# STATED PROBLEM
Copy the data that follows exactly. Include no pictures.

[Scene modeling code data]

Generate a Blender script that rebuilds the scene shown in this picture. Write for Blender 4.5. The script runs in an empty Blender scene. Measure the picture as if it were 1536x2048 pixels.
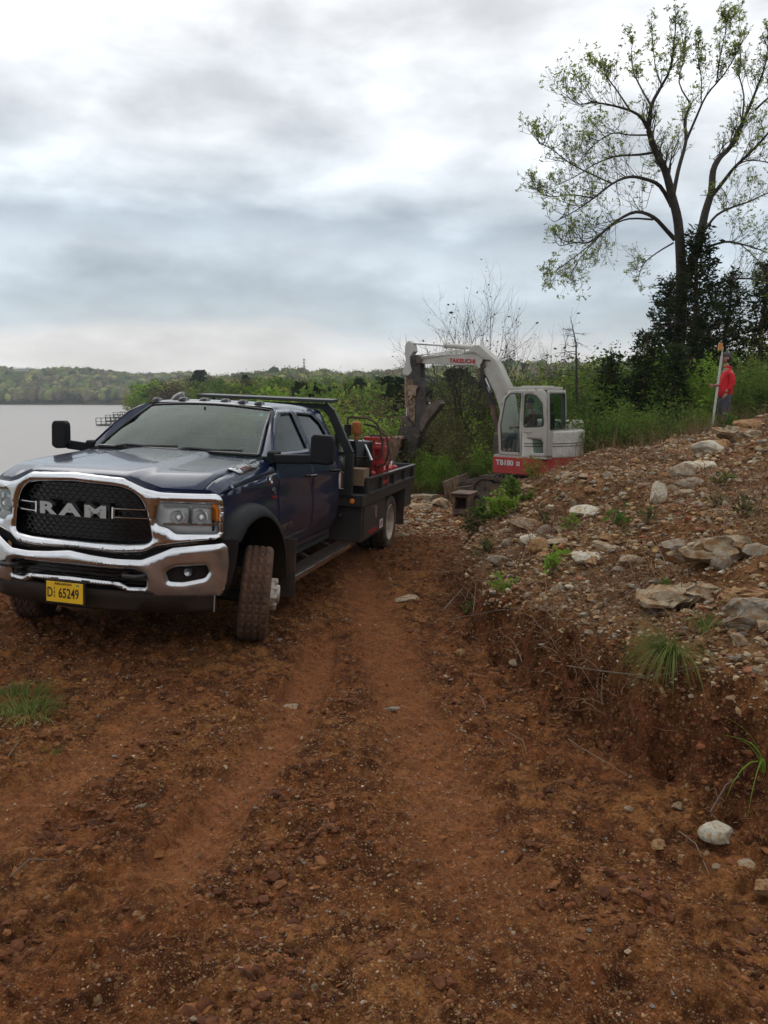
import bpy, bmesh, math, random
import numpy as np
from mathutils import Vector, Matrix
from mathutils.geometry import delaunay_2d_cdt
R = math.radians
SC = bpy.context.scene
COL = SC.collection

# ---------------------------------------------------------------- camera
PITCH = R(8.8); FPX = 1538.6; CAMZ = 1.6
cd = bpy.data.cameras.new("camera"); cam = bpy.data.objects.new("camera", cd); COL.objects.link(cam)
cam.location = (0, 0, CAMZ); cam.rotation_euler = (R(90) - PITCH, 0, 0)
cd.sensor_fit = 'VERTICAL'; cd.sensor_height = 36; cd.lens = FPX / 2048 * 36
cd.clip_start = 0.05; cd.clip_end = 6000
SC.camera = cam

# ---------------------------------------------------------------- sky and light
SUN_EL, SUN_AZ = R(52), R(-25)      # azimuth from +Y, clockwise positive
W = bpy.data.worlds.new("World"); SC.world = W; W.use_nodes = True
nt = W.node_tree; nt.nodes.clear()
class NG:
    """tiny helper for node graphs"""
    def __init__(s, tree): s.t = tree
    def n(s, typ, **kw):
        nd = s.t.nodes.new(typ)
        for k, v in kw.items():
            if k.startswith('i_'): nd.inputs[k[2:].replace('_', ' ')].default_value = v
            else: setattr(nd, k, v)
        return nd
    def l(s, a, b): s.t.links.new(a, b)
    def math(s, op, a, b=None, c=None, clamp=False):
        nd = s.t.nodes.new('ShaderNodeMath'); nd.operation = op; nd.use_clamp = clamp
        for i, v in enumerate((a, b, c)):
            if v is None: continue
            if hasattr(v, 'links') or hasattr(v, 'is_linked'): s.t.links.new(v, nd.inputs[i])
            else: nd.inputs[i].default_value = v
        return nd.outputs[0]
    def mix(s, f, a, b, blend='MIX'):
        nd = s.t.nodes.new('ShaderNodeMix'); nd.data_type = 'RGBA'; nd.blend_type = blend
        for i, v in ((0, f), (6, a), (7, b)):
            if hasattr(v, 'is_linked'): s.t.links.new(v, nd.inputs[i])
            elif i == 0: nd.inputs[0].default_value = v
            else: nd.inputs[i].default_value = tuple(v) + ((1,) if len(v) == 3 else ())
        return nd.outputs[2]
    def ramp(s, f, stops, interp='LINEAR'):
        nd = s.t.nodes.new('ShaderNodeValToRGB'); cr = nd.color_ramp; cr.interpolation = interp
        while len(cr.elements) < len(stops): cr.elements.new(0.5)
        for e, (p, c) in zip(cr.elements, stops):
            e.position = p; e.color = tuple(c) + (1,) if hasattr(c, '__len__') else (c, c, c, 1)
        if f is not None: s.t.links.new(f, nd.inputs[0])
        return nd.outputs[0]
    def noise(s, vec, scale, detail=4, rough=0.55, dist=0.0, dim='3D'):
        nd = s.t.nodes.new('ShaderNodeTexNoise'); nd.noise_dimensions = dim
        nd.inputs['Scale'].default_value = scale; nd.inputs['Detail'].default_value = detail
        nd.inputs['Roughness'].default_value = rough; nd.inputs['Distortion'].default_value = dist
        if vec is not None: s.t.links.new(vec, nd.inputs['Vector'])
        return nd.outputs[0]
g = NG(nt)
tc = g.n('ShaderNodeTexCoord'); sx = g.n('ShaderNodeSeparateXYZ'); g.l(tc.outputs['Generated'], sx.inputs[0])
mpv = g.n('ShaderNodeMapping'); g.l(tc.outputs['Generated'], mpv.inputs[0]); mpv.inputs['Scale'].default_value = (1.0, 1.0, 2.7); mpv.inputs['Location'].default_value = (2.35, 0.4, 1.3)
nB = g.noise(mpv.outputs[0], 2.4, 2, 0.5, 0.0)
n1 = g.noise(mpv.outputs[0], 5.2, 7, 0.50, 0.12)
mp2 = g.n('ShaderNodeMapping'); g.l(tc.outputs['Generated'], mp2.inputs[0]); mp2.inputs['Scale'].default_value = (1.0, 1.0, 2.0); mp2.inputs['Location'].default_value = (7.1, 3.4, 5.3)
n2 = g.noise(mp2.outputs[0], 9.0, 8, 0.55, 0.25)
# height of the cloud bands, bent by the noise so that they billow
el = g.math('ADD', sx.outputs[2], g.math('MULTIPLY', g.math('SUBTRACT', n1, 0.5), 0.13))
el = g.math('ADD', el, g.math('MULTIPLY', g.math('SUBTRACT', nB, 0.5), 0.10))
el = g.math('ADD', el, g.math('MULTIPLY', g.math('MAXIMUM', sx.outputs[0], -0.1), 0.05))
bandc = g.ramp(el, [(0.0, (0.67, 0.655, 0.65)), (0.054, (0.655, 0.64, 0.64)), (0.080, (0.42, 0.47, 0.51)), (0.12, (0.39, 0.45, 0.50)),
                    (0.165, (0.47, 0.52, 0.56)), (0.195, (0.40, 0.46, 0.51)), (0.245, (0.60, 0.64, 0.67)), (0.31, (0.70, 0.72, 0.735)),
                    (0.42, (0.80, 0.81, 0.815)), (0.60, (0.76, 0.78, 0.80)), (1.0, (0.70, 0.72, 0.74))], 'LINEAR')
mod = g.ramp(n1, [(0.34, 0.78), (0.46, 0.95), (0.54, 1.06), (0.66, 1.26)])
mod2 = g.ramp(n2, [(0.34, 0.90), (0.50, 1.0), (0.66, 1.10)])
cl = g.mix(1.0, bandc, mod, 'MULTIPLY'); cl = g.mix(1.0, cl, mod2, 'MULTIPLY')
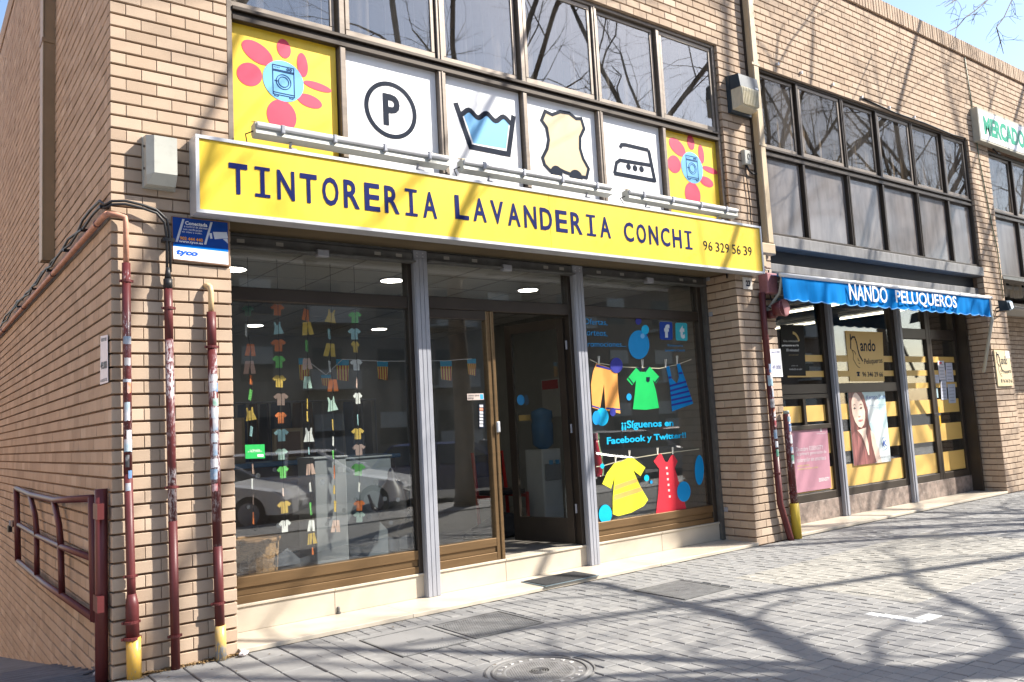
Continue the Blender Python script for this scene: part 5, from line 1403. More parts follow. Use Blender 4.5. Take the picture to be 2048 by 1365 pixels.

# SOLUTION FOR THIS TASK
Generate a Blender script that rebuilds the scene shown in this picture. Write for Blender 4.5. The script runs in an empty Blender scene. Measure the picture as if it were 1536x2048 pixels.
import bpy, bmesh, math, random
import numpy as np
from mathutils import Vector, Matrix
from mathutils.geometry import delaunay_2d_cdt
R = math.radians
SC = bpy.context.scene
COL = SC.collection

# ---------------------------------------------------------------- camera
PITCH = R(8.8); FPX = 1538.6; CAMZ = 1.6
cd = bpy.data.cameras.new("camera"); cam = bpy.data.objects.new("camera", cd); COL.objects.link(cam)
cam.location = (0, 0, CAMZ); cam.rotation_euler = (R(90) - PITCH, 0, 0)
cd.sensor_fit = 'VERTICAL'; cd.sensor_height = 36; cd.lens = FPX / 2048 * 36
cd.clip_start = 0.05; cd.clip_end = 6000
SC.camera = cam

# ---------------------------------------------------------------- sky and light
SUN_EL, SUN_AZ = R(52), R(-25)      # azimuth from +Y, clockwise positive
W = bpy.data.worlds.new("World"); SC.world = W; W.use_nodes = True
nt = W.node_tree; nt.nodes.clear()
class NG:
    """tiny helper for node graphs"""
    def __init__(s, tree): s.t = tree
    def n(s, typ, **kw):
        nd = s.t.nodes.new(typ)
        for k, v in kw.items():
            if k.startswith('i_'): nd.inputs[k[2:].replace('_', ' ')].default_value = v
            else: setattr(nd, k, v)
        return nd
    def l(s, a, b): s.t.links.new(a, b)
    def math(s, op, a, b=None, c=None, clamp=False):
        nd = s.t.nodes.new('ShaderNodeMath'); nd.operation = op; nd.use_clamp = clamp
        for i, v in enumerate((a, b, c)):
            if v is None: continue
            if hasattr(v, 'links') or hasattr(v, 'is_linked'): s.t.links.new(v, nd.inputs[i])
            else: nd.inputs[i].default_value = v
        return nd.outputs[0]
    def mix(s, f, a, b, blend='MIX'):
        nd = s.t.nodes.new('ShaderNodeMix'); nd.data_type = 'RGBA'; nd.blend_type = blend
        for i, v in ((0, f), (6, a), (7, b)):
            if hasattr(v, 'is_linked'): s.t.links.new(v, nd.inputs[i])
            elif i == 0: nd.inputs[0].default_value = v
            else: nd.inputs[i].default_value = tuple(v) + ((1,) if len(v) == 3 else ())
        return nd.outputs[2]
    def ramp(s, f, stops, interp='LINEAR'):
        nd = s.t.nodes.new('ShaderNodeValToRGB'); cr = nd.color_ramp; cr.interpolation = interp
        while len(cr.elements) < len(stops): cr.elements.new(0.5)
        for e, (p, c) in zip(cr.elements, stops):
            e.position = p; e.color = tuple(c) + (1,) if hasattr(c, '__len__') else (c, c, c, 1)
        if f is not None: s.t.links.new(f, nd.inputs[0])
        return nd.outputs[0]
    def noise(s, vec, scale, detail=4, rough=0.55, dist=0.0, dim='3D'):
        nd = s.t.nodes.new('ShaderNodeTexNoise'); nd.noise_dimensions = dim
        nd.inputs['Scale'].default_value = scale; nd.inputs['Detail'].default_value = detail
        nd.inputs['Roughness'].default_value = rough; nd.inputs['Distortion'].default_value = dist
        if vec is not None: s.t.links.new(vec, nd.inputs['Vector'])
        return nd.outputs[0]
g = NG(nt)
tc = g.n('ShaderNodeTexCoord'); sx = g.n('ShaderNodeSeparateXYZ'); g.l(tc.outputs['Generated'], sx.inputs[0])
mpv = g.n('ShaderNodeMapping'); g.l(tc.outputs['Generated'], mpv.inputs[0]); mpv.inputs['Scale'].default_value = (1.0, 1.0, 2.7); mpv.inputs['Location'].default_value = (2.35, 0.4, 1.3)
nB = g.noise(mpv.outputs[0], 2.4, 2, 0.5, 0.0)
n1 = g.noise(mpv.outputs[0], 5.2, 7, 0.50, 0.12)
mp2 = g.n('ShaderNodeMapping'); g.l(tc.outputs['Generated'], mp2.inputs[0]); mp2.inputs['Scale'].default_value = (1.0, 1.0, 2.0); mp2.inputs['Location'].default_value = (7.1, 3.4, 5.3)
n2 = g.noise(mp2.outputs[0], 9.0, 8, 0.55, 0.25)
# height of the cloud bands, bent by the noise so that they billow
el = g.math('ADD', sx.outputs[2], g.math('MULTIPLY', g.math('SUBTRACT', n1, 0.5), 0.13))
el = g.math('ADD', el, g.math('MULTIPLY', g.math('SUBTRACT', nB, 0.5), 0.10))
el = g.math('ADD', el, g.math('MULTIPLY', g.math('MAXIMUM', sx.outputs[0], -0.1), 0.05))
bandc = g.ramp(el, [(0.0, (0.67, 0.655, 0.65)), (0.054, (0.655, 0.64, 0.64)), (0.080, (0.42, 0.47, 0.51)), (0.12, (0.39, 0.45, 0.50)),
                    (0.165, (0.47, 0.52, 0.56)), (0.195, (0.40, 0.46, 0.51)), (0.245, (0.60, 0.64, 0.67)), (0.31, (0.70, 0.72, 0.735)),
                    (0.42, (0.80, 0.81, 0.815)), (0.60, (0.76, 0.78, 0.80)), (1.0, (0.70, 0.72, 0.74))], 'LINEAR')
mod = g.ramp(n1, [(0.34, 0.78), (0.46, 0.95), (0.54, 1.06), (0.66, 1.26)])
mod2 = g.ramp(n2, [(0.34, 0.90), (0.50, 1.0), (0.66, 1.10)])
cl = g.mix(1.0, bandc, mod, 'MULTIPLY'); cl = g.mix(1.0, cl, mod2, 'MULTIPLY')
Continue the Blender Python script for this scene: part 5, from line 1403. More parts follow. Use Blender 4.5. Take the picture to be 2048 by 1365 pixels.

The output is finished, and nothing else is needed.